Claro, no todos los días son iguales. Lunes y martes por la mañana entra el riego, por lo que hay que abrir y cerrar esclusas, destapar acequias, instalar mangueras e ir dirigiendo el agua a cada una de las áreas que requieren del vital líquido. Otros días lo que toca es inspeccionar las residencias de las abejas, vestidos de astronautas y con sahumerio en mano, para abrirlas, encontrar a la reina, retirar cacahuates (así se llaman a las nuevas pretensas reinas en crecimiento que amenazan la paz de la colmena), y asegurarnos de que soberana y obreras estén sanas y bien alimentadas. De vez en cuando es necesario pedirles permiso para retirar los bastidores y extraer la miel… Otros días hacemos mermeladas, salsas y compotas o cambiamos las flores en los arriates de la temporada pasada. Ayer nos regalaron dos arbolitos nuevos que tenemos que plantar antes de que sus raíces se sequen, y desde luego hay que seguir retirando las especies invasivas del sendero ecológico.
¿No te aburres? Me preguntan a veces. Perdón si no respondo, es que fui con el vecino a ver las mejoras que hizo en su gallinero para ver si aprendemos algo. Nuestras gallinas están sanas y produciendo, pero siempre es bueno mejorar.
Y a pesar de la paz en la que vivo, a veces me falta tiempo para atender ciertas tareas. Hoy invertí casi toda la mañana en tutorear los tomates que sembramos en febrero. Debí haberlo hecho hace mucho, pero, como dice mi hermana, literalmente “no me dio la vida”.

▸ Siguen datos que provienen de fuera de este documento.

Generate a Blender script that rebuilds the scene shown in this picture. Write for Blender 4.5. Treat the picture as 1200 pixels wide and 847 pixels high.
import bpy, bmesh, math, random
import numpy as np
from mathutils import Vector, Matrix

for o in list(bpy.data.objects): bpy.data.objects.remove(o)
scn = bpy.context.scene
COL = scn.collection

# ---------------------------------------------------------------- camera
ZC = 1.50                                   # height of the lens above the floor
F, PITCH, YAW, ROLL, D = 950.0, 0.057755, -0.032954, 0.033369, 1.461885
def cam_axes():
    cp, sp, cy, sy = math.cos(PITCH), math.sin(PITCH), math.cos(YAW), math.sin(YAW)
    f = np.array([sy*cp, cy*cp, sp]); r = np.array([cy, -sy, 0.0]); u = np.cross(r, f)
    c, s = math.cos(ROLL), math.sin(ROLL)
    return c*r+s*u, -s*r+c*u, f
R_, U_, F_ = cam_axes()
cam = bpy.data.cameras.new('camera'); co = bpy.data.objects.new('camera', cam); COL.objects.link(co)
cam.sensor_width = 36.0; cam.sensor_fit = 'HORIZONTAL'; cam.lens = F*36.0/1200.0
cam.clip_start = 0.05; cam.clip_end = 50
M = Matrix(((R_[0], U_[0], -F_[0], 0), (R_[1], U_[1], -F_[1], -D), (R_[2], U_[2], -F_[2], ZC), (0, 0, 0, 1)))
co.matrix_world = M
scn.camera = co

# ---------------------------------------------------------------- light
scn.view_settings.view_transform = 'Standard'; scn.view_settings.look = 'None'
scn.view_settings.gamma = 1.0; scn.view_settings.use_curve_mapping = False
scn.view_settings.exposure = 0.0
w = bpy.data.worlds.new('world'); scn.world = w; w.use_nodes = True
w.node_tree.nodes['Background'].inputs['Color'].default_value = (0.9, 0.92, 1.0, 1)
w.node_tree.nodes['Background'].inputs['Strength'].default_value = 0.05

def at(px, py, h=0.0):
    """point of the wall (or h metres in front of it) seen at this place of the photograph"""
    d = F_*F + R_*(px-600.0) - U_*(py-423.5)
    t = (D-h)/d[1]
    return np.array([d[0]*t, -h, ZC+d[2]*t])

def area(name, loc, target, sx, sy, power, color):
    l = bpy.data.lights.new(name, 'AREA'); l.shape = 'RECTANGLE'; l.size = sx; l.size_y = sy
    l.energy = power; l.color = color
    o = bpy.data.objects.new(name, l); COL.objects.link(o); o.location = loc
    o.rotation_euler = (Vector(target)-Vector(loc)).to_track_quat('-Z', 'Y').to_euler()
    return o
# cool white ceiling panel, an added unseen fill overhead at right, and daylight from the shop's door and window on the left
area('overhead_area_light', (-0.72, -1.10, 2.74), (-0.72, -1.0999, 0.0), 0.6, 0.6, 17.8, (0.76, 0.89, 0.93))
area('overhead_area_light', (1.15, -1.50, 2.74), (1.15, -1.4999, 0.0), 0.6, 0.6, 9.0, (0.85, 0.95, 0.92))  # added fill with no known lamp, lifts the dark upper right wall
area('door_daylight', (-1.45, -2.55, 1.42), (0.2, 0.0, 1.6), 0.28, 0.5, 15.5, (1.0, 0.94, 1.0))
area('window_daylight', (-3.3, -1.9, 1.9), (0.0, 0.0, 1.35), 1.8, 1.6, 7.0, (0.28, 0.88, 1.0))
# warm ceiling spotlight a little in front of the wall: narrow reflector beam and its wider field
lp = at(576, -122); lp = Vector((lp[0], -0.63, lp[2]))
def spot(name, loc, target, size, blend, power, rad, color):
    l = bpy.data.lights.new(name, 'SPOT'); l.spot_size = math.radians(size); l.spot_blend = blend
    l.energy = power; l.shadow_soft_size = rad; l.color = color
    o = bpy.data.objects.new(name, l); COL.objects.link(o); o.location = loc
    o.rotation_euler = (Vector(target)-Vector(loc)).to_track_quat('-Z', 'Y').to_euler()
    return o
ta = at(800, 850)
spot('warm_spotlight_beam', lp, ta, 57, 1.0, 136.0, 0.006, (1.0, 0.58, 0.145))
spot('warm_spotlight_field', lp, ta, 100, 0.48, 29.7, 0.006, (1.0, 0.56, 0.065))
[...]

El tomate es una planta noble, que crece relativamente fácil. Tanto que en las banquetas frente a las taquerías es fácil encontrar matitas enseñoreando las grietas del piso, gracias a la salsa que algunos taqueros poco conscientes tiran por ahí. Pero de que la semilla se convierta en planta a que ésta dé tomates hay una distancia. Es decir, buenos tomates, grandes, sanos, abundantes. Pero yo los tenía medio abandonados a los pobres, con las consecuencias que la negligencia trae consigo: las malas hierbas habían invadido el espacio, algunas hormigas empezaban a trepar por sus tallos, los frutos estaban cayendo antes de tiempo, y sobre todo, sus largas ramas, vencidas por el peso, estaban enredadas y en contacto con la humedad del suelo y los hongos que esto trae consigo.

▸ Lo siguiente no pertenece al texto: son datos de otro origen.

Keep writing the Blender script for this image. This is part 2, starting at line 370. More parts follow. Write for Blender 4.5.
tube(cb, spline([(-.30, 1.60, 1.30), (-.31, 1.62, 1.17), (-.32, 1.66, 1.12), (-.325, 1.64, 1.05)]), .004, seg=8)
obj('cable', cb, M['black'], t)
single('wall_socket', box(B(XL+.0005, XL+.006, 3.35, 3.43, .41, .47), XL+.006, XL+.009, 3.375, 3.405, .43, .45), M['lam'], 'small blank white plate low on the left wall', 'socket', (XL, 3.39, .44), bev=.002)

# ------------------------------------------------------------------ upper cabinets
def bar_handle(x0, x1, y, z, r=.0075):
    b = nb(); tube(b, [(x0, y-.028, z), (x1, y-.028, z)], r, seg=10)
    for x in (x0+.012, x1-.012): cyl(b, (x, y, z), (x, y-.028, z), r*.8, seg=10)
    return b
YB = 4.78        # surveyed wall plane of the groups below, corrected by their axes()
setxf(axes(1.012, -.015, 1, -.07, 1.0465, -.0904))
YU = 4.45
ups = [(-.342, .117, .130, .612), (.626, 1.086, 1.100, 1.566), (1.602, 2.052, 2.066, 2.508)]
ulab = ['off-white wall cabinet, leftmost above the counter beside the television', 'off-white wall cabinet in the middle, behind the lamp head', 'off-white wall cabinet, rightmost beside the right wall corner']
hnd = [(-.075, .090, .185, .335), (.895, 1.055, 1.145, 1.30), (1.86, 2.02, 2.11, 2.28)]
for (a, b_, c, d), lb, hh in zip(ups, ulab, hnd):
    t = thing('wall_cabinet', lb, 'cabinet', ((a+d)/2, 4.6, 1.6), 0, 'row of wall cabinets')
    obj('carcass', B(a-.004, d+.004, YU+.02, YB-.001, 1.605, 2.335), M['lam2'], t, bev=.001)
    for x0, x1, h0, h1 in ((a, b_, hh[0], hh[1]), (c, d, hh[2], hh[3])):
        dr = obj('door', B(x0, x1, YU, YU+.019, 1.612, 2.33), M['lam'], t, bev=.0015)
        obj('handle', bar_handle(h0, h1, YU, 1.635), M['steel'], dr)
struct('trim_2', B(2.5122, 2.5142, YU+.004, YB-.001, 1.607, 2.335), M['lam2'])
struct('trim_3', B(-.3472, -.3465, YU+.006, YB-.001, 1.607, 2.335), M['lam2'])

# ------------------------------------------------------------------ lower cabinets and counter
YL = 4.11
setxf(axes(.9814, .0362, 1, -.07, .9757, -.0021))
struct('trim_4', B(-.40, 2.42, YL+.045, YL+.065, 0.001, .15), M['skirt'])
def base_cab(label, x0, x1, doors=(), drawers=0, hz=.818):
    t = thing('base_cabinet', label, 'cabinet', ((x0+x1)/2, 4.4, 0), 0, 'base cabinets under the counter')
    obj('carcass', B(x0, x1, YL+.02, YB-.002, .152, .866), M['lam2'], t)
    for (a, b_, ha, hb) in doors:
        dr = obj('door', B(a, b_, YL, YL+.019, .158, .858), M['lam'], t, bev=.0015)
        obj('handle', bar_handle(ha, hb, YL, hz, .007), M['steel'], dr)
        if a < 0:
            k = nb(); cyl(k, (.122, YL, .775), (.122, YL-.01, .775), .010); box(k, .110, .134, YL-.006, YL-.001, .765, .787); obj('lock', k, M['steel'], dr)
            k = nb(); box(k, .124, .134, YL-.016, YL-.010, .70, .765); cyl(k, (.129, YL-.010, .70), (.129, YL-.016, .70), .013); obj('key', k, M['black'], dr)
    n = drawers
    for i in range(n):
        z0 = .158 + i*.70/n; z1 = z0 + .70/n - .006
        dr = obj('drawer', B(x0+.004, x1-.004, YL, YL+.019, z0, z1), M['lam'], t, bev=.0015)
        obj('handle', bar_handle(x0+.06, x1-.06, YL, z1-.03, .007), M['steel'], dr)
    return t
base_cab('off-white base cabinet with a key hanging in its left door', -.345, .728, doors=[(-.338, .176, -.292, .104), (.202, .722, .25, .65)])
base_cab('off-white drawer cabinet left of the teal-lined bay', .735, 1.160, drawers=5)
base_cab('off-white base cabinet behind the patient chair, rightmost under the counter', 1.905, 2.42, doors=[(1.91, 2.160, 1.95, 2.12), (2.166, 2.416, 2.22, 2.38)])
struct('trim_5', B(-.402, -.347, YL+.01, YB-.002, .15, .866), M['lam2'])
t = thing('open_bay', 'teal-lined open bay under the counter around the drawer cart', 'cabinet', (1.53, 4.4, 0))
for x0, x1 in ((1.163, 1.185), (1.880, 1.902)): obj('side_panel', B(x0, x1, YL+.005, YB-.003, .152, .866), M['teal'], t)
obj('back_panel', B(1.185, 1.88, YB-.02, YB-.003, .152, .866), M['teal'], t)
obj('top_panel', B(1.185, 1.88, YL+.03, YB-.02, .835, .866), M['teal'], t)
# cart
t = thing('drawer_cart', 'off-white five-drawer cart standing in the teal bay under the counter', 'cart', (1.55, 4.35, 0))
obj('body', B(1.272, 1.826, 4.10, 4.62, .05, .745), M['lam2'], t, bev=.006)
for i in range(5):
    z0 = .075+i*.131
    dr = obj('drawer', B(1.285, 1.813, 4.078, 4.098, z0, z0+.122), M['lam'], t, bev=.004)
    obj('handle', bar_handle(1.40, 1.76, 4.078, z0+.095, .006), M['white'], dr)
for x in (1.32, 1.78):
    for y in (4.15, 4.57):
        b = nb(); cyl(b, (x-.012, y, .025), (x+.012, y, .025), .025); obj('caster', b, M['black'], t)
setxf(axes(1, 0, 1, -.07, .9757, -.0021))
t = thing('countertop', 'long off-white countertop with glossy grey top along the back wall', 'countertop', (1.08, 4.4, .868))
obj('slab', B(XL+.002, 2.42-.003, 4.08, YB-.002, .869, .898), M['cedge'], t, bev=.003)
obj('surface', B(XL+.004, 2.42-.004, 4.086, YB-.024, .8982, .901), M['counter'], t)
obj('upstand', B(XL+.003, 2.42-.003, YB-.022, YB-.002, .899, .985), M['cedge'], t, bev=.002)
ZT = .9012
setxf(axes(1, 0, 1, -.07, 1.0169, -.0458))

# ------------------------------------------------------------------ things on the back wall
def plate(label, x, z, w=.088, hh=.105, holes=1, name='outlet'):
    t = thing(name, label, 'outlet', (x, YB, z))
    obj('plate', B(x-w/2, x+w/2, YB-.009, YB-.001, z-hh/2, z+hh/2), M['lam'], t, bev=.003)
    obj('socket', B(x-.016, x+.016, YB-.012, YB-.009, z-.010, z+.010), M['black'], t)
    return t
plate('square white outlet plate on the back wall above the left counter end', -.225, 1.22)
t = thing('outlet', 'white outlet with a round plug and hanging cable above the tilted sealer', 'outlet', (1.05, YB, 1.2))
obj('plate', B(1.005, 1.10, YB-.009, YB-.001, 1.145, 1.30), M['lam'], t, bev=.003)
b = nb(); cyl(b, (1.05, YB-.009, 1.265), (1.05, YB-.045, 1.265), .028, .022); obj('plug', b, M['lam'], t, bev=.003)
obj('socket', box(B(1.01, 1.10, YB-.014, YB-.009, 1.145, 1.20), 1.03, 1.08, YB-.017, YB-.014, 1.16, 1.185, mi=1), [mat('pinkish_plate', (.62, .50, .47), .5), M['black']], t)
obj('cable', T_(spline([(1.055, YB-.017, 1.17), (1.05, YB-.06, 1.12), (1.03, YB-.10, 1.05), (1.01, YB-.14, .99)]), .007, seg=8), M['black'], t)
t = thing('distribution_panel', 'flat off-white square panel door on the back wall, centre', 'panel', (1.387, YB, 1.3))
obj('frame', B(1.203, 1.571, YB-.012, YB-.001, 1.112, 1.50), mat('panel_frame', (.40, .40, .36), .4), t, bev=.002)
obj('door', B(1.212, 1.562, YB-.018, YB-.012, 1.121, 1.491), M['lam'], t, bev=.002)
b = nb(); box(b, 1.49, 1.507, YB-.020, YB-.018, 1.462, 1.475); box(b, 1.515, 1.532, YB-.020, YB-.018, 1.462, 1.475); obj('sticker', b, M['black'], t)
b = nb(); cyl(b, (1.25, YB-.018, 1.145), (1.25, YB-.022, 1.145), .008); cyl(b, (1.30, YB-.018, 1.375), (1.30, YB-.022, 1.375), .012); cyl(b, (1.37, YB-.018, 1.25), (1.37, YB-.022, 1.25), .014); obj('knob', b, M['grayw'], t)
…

Para evitar que esto suceda, el tomate y otras plantas deben “tutorearse”, es decir, ofrecerles un medio que les permita crecer verticales y soportar el peso de los frutos. En el caso que nos ocupa, aprovechamos los postes que en el inicio dieron estructura a la malla protectora para colgar de ellos cordones de rafia con los que vamos trenzando y levantado cada rama, al tiempo que eliminamos las hojas marchitas y los ápices que provocan un crecimiento desmedido de la planta, robando energía y alimento a los frutos.
A veces me gustaría tener un tutor, como aquéllos que teníamos en la infancia, que me dijera por dónde ir y cómo hacerlo, que me ayudara a crecer con cierta rectitud, que me diera estructura y me dirigiera a la luz. Pero hoy, como adulto, me toca hacerlo por otros.
Al final nos dio tiempo de cosechar algunas papas y zanahorias para la comida de mañana, retirar las lechugas que han dejado de ser productivas y regar los jitomates del invernadero. La comida fue deliciosa y nos dio fuerzas para continuar con la labor vespertina, pero como dicen que no hay que hacer ejercicio físico mientras se hace la digestión, aquí me tienen escribiendo a la hora de la siesta, mientras cuido desde la terraza que las nubes amenazantes no suelten su torrente antes de que yo haya tomado las fotos que necesito para ilustrar esto.
Cuando quieran venir a descansar, aquí los espero.